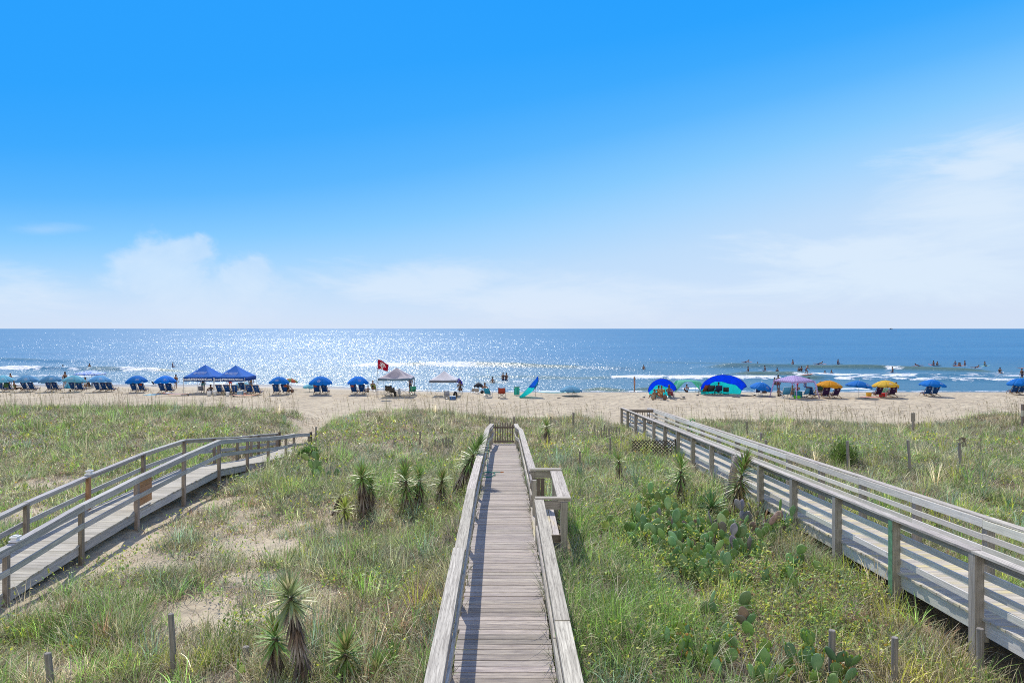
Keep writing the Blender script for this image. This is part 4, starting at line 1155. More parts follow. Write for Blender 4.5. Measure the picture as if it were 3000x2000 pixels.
# ------------------------------------------------------------------ prickly pears
def pad_verts(L, W, T):
    vs = []; fs = []
    nr, ns = 7, 10
    for j in range(nr + 1):
        f = j / nr; w = W * math.sin(math.pi * min(1, f * .93 + .05)) ** .65 * (.62 + .42 * f)
        th = T * math.sin(math.pi * min(1, f * .9 + .06)) ** .5
        for i in range(ns):
            a = 2 * math.pi * i / ns
            vs.append((w / 2 * math.cos(a), th / 2 * math.sin(a), L * f))
    for j in range(nr):
        for i in range(ns):
            i2 = (i + 1) % ns; fs.append((j * ns + i, j * ns + i2, (j + 1) * ns + i2, (j + 1) * ns + i))
    fs.append(tuple(reversed(range(ns)))); fs.append(tuple(range(nr * ns, (nr + 1) * ns)))
    return vs, fs
def cactus(px, y, label, n=7, size=.24, dead=0.0, fruit=0, spread=.34, seed=0):
    r = random.Random(int(px * 7 + y * 100) + seed)
    base = at(px, y); t_ = thing('prickly_pear', label, 'cactus', tuple(base), 0, 'prickly pear cacti in the dune')
    tips = []
    for i in range(n):
        if i < max(3, n // 2) or not tips:
            p = base + Vector((r.uniform(-spread, spread) * 1.5, r.uniform(-spread, spread), r.uniform(-.03, .10))); tilt = r.uniform(-.6, .6); yaw = r.uniform(-.8, .8); lev = 0
        else:
            p, tilt0, yaw0, lev = r.choice([q for q in tips if q[3] < (1 if y < 11 else 2)] or tips); lev += 1; tilt = tilt0 * .5 + r.uniform(-.9, .9); yaw = yaw0 + r.uniform(-.7, .7)
        L_ = size * r.uniform(.8, 1.2); W_ = L_ * r.uniform(.62, .82)
        vs, fs = pad_verts(L_, W_, .035)
        Mx = Matrix.Rotation(yaw, 3, 'Z') @ Matrix.Rotation(tilt, 3, 'Y') @ Matrix.Rotation(r.uniform(-.35, .35), 3, 'X')
        g = r.uniform(.6, 1.45); yl = r.choice([1, 1, 1, 1.25, 1.6]); b = MB()
        b.add([tuple(p + Mx @ Vector(v)) for v in vs], fs, None, (g * yl, g * (1 + (yl - 1) * .3), g * r.uniform(.7, 1.3)), True)
        isd = r.random() < dead
        po = b.build('pad', M['cactus_dead'] if isd else M['cactus'], t_, tuple(base))
        if isd: po['label'] = 'shrivelled grey pad'
        tip = p + Mx @ Vector((0, 0, L_ * .92)); tips.append((tip, tilt, yaw, lev))
        if fruit and not isd:
            fb = MB()
            for k in range(r.randint(fruit // 2, fruit)):
                a = r.uniform(-1.3, 1.3); q = p + Mx @ Vector((W_ * .5 * math.sin(a), 0, L_ * (.62 + .36 * math.cos(a))))
                fb.ell(q, (.014, .014, .024), 6, 4, (1, 1, 1) if r.random() < .4 else (.6, .9, .35))
            fb.build('fruit', M['fruit'] if r.random() < .3 else M['budgreen'], t_, tuple(base))
for c_ in CL: cactus(c_[0], c_[1] - (.25 if 9.7 < c_[1] < 10.5 else 0), c_[2], int(c_[3] * (1.7 if c_[1] < 11 else 2.5)), c_[4] * (.95 if c_[1] < 11 else 1.16), c_[5], c_[6])

# ------------------------------------------------------------------ bushes
def bush(px, y, w_, h_, label, col):
    base = at(px, y); t_ = thing('juniper_bush', label, 'bush', tuple(base), 0, 'low green bushes')
    b = MB()
    for k in range(7):
        a = rnd.uniform(0, 6.28); b.tube([base, base + Vector((math.cos(a) * w_ * .25, math.sin(a) * w_ * .25, h_ * .5))], [.02, .008], 5, (.6, .5, .4))
    b.build('stems', M['stake_wood'], t_, tuple(base))
    n = 2600; u = rng.normal(0, 1, (n, 3)); u /= np.linalg.norm(u, axis=1)[:, None]
    r = rng.random(n) ** .45; lump = .75 + .5 * vnoise(np.arctan2(u[:, 1], u[:, 0]) * 2 + 9, u[:, 2] * 3 + 4)
    P = np.stack([u[:, 0] * w_ / 2, u[:, 1] * w_ / 2, np.abs(u[:, 2]) * h_], -1) * (r * lump)[:, None]
    az = np.arctan2(u[:, 1], u[:, 0]) + rng.normal(0, .5, n)
    c = np.array(col) * rng.uniform(.55, 1.4, (n, 1))
    v, q, cc = blades(P, az, rng.uniform(.06, .13, n), rng.uniform(.1, .8, n), rng.uniform(.02, .035, n), c, 2)
    o = np_mesh('foliage', v, q, M['leaf'], cc, True); o.parent = t_
bush(2472, 26.2, 1.15, .85, 'rounded green juniper bush beside a leaning stake beyond the right boardwalk', (.14, .22, .05))
bush(903, 27.5, .95, .42, 'low spreading green bush right of the left boardwalk end', (.12, .24, .06))

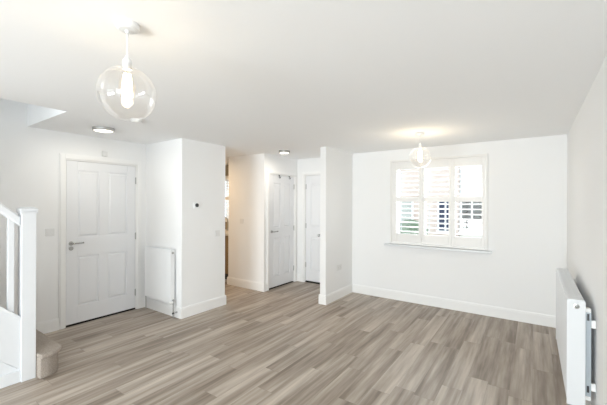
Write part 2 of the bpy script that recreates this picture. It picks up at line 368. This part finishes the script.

* * * * * * * * *

Work to be completed =>
Without including any pictures, print each record exactly.

Reply =>
Keep writing the Blender script for this image. This is part 4, starting at line 1155. More parts follow. Write for Blender 4.5. Measure the picture as if it were 3000x2000 pixels.
# ------------------------------------------------------------------ prickly pears
def pad_verts(L, W, T):
    vs = []; fs = []
    nr, ns = 7, 10
    for j in range(nr + 1):
        f = j / nr; w = W * math.sin(math.pi * min(1, f * .93 + .05)) ** .65 * (.62 + .42 * f)
        th = T * math.sin(math.pi * min(1, f * .9 + .06)) ** .5
        for i in range(ns):
            a = 2 * math.pi * i / ns
            vs.append((w / 2 * math.cos(a), th / 2 * math.sin(a), L * f))
    for j in range(nr):
        for i in range(ns):
            i2 = (i + 1) % ns; fs.append((j * ns + i, j * ns + i2, (j + 1) * ns + i2, (j + 1) * ns + i))
    fs.append(tuple(reversed(range(ns)))); fs.append(tuple(range(nr * ns, (nr + 1) * ns)))
    return vs, fs
def cactus(px, y, label, n=7, size=.24, dead=0.0, fruit=0, spread=.34, seed=0):
    r = random.Random(int(px * 7 + y * 100) + seed)
    base = at(px, y); t_ = thing('prickly_pear', label, 'cactus', tuple(base), 0, 'prickly pear cacti in the dune')
    tips = []
    for i in range(n):
        if i < max(3, n // 2) or not tips:
            p = base + Vector((r.uniform(-spread, spread) * 1.5, r.uniform(-spread, spread), r.uniform(-.03, .10))); tilt = r.uniform(-.6, .6); yaw = r.uniform(-.8, .8); lev = 0
        else:
            p, tilt0, yaw0, lev = r.choice([q for q in tips if q[3] < (1 if y < 11 else 2)] or tips); lev += 1; tilt = tilt0 * .5 + r.uniform(-.9, .9); yaw = yaw0 + r.uniform(-.7, .7)
        L_ = size * r.uniform(.8, 1.2); W_ = L_ * r.uniform(.62, .82)
        vs, fs = pad_verts(L_, W_, .035)
        Mx = Matrix.Rotation(yaw, 3, 'Z') @ Matrix.Rotation(tilt, 3, 'Y') @ Matrix.Rotation(r.uniform(-.35, .35), 3, 'X')
        g = r.uniform(.6, 1.45); yl = r.choice([1, 1, 1, 1.25, 1.6]); b = MB()
        b.add([tuple(p + Mx @ Vector(v)) for v in vs], fs, None, (g * yl, g * (1 + (yl - 1) * .3), g * r.uniform(.7, 1.3)), True)
        isd = r.random() < dead
        po = b.build('pad', M['cactus_dead'] if isd else M['cactus'], t_, tuple(base))
        if isd: po['label'] = 'shrivelled grey pad'
        tip = p + Mx @ Vector((0, 0, L_ * .92)); tips.append((tip, tilt, yaw, lev))
        if fruit and not isd:
            fb = MB()
            for k in range(r.randint(fruit // 2, fruit)):
                a = r.uniform(-1.3, 1.3); q = p + Mx @ Vector((W_ * .5 * math.sin(a), 0, L_ * (.62 + .36 * math.cos(a))))
                fb.ell(q, (.014, .014, .024), 6, 4, (1, 1, 1) if r.random() < .4 else (.6, .9, .35))
            fb.build('fruit', M['fruit'] if r.random() < .3 else M['budgreen'], t_, tuple(base))
for c_ in CL: cactus(c_[0], c_[1] - (.25 if 9.7 < c_[1] < 10.5 else 0), c_[2], int(c_[3] * (1.7 if c_[1] < 11 else 2.5)), c_[4] * (.95 if c_[1] < 11 else 1.16), c_[5], c_[6])

# ------------------------------------------------------------------ bushes
def bush(px, y, w_, h_, label, col):
    base = at(px, y); t_ = thing('juniper_bush', label, 'bush', tuple(base), 0, 'low green bushes')
    b = MB()
    for k in range(7):
        a = rnd.uniform(0, 6.28); b.tube([base, base + Vector((math.cos(a) * w_ * .25, math.sin(a) * w_ * .25, h_ * .5))], [.02, .008], 5, (.6, .5, .4))
    b.build('stems', M['stake_wood'], t_, tuple(base))
    n = 2600; u = rng.normal(0, 1, (n, 3)); u /= np.linalg.norm(u, axis=1)[:, None]
    r = rng.random(n) ** .45; lump = .75 + .5 * vnoise(np.arctan2(u[:, 1], u[:, 0]) * 2 + 9, u[:, 2] * 3 + 4)
    P = np.stack([u[:, 0] * w_ / 2, u[:, 1] * w_ / 2, np.abs(u[:, 2]) * h_], -1) * (r * lump)[:, None]
    az = np.arctan2(u[:, 1], u[:, 0]) + rng.normal(0, .5, n)
    c = np.array(col) * rng.uniform(.55, 1.4, (n, 1))
    v, q, cc = blades(P, az, rng.uniform(.06, .13, n), rng.uniform(.1, .8, n), rng.uniform(.02, .035, n), c, 2)
    o = np_mesh('foliage', v, q, M['leaf'], cc, True); o.parent = t_
bush(2472, 26.2, 1.15, .85, 'rounded green juniper bush beside a leaning stake beyond the right boardwalk', (.14, .22, .05))
bush(903, 27.5, .95, .42, 'low spreading green bush right of the left boardwalk end', (.12, .24, .06))

Write part 2 of the bpy script that recreates this picture. It picks up at line 368. This part finishes the script.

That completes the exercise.